"Girls Will Be Girls" Review
I’m one of those gay guys who’s never really understood
drag. I’ve somehow found myself at dozens of drag shows in my life, watching an
endless procession of boozy drag queens try to embarrass some straight guy with
tired double-entendres.
They were clearly amusing themselves and occasionally even the audience. Me? Not so much.
So when I was asked to review Girls Will Be Girls, the 2003 movie and now a series of “webisodes” about a never-was movie actress, her put-upon best friend, and their starry-eyed roommate, I was wary.
Apparently I’m not the only gay guy who thinks drag is getting to be, well, a drag (see accompanying story).
And on one hand, Girls Will Be Girls, the film and subsequent webisodes, is all about drag. In one particularly inspiring bit of casting, every female in the project is played by a guy, even the background extras in a party scene and even one of the leads, age five, in a brief flashback scene.
The humor, meanwhile, is somehow both anachronistic and mean. In the movie, Evie talks about her abortions, saying, “I’ve had more kids pulled out of me than a burning orphanage!” In one of the webisodes, Evie says, “I have a rape whistle, but it doesn’t work. Sometimes at night, I blow and blow, but no one comes.”
If you find these jokes offensive or insensitive, I’m not going to argue otherwise. But I found it impossible to take them seriously when spoken by what is obviously a man in drag. It’s camp or parody or irony or all of the above.

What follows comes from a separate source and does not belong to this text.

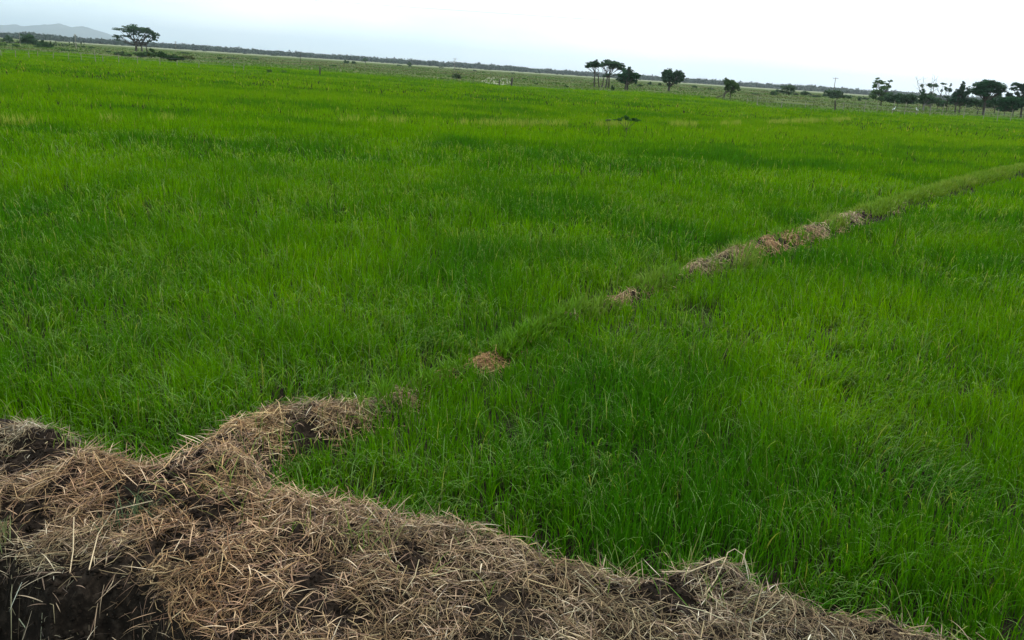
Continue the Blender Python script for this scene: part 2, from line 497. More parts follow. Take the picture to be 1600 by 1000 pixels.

Still, in another sense, the movie isn’t about drag at all. What makes the project work are comic actors who are absolutely at the top of their game and who are also, somehow, totally inhabiting these over-the-top characters. The moviegoers may know they’re men in drag, but the characters do not. Unlike most drag queens, or, say, the groan-inducing Nathan Lane in The Birdcage, there is no wink-wink-nod-nod distance here between the actors and the characters they’re playing.
Jack Plotnick has long been one of Hollywood’s most versatile if underappreciated actors. The role of Evie is — yes, I’ll say it — his Ennis Del Mar.
Jack Plotnick as "Evie"
I remember first seeing Clinton Leupp’s Coco Peru in Trick (1999) and, while I thought the inclusion of the character didn’t make any narrative sense, it was instantly clear why the filmmakers had made a place for her. She’s truly something special.
Clinton Leupp as "Coco"
Hulking Jeffery Roberson is miscast even as a drag queen version of a Hollywood ingénue, but he still has his moments here.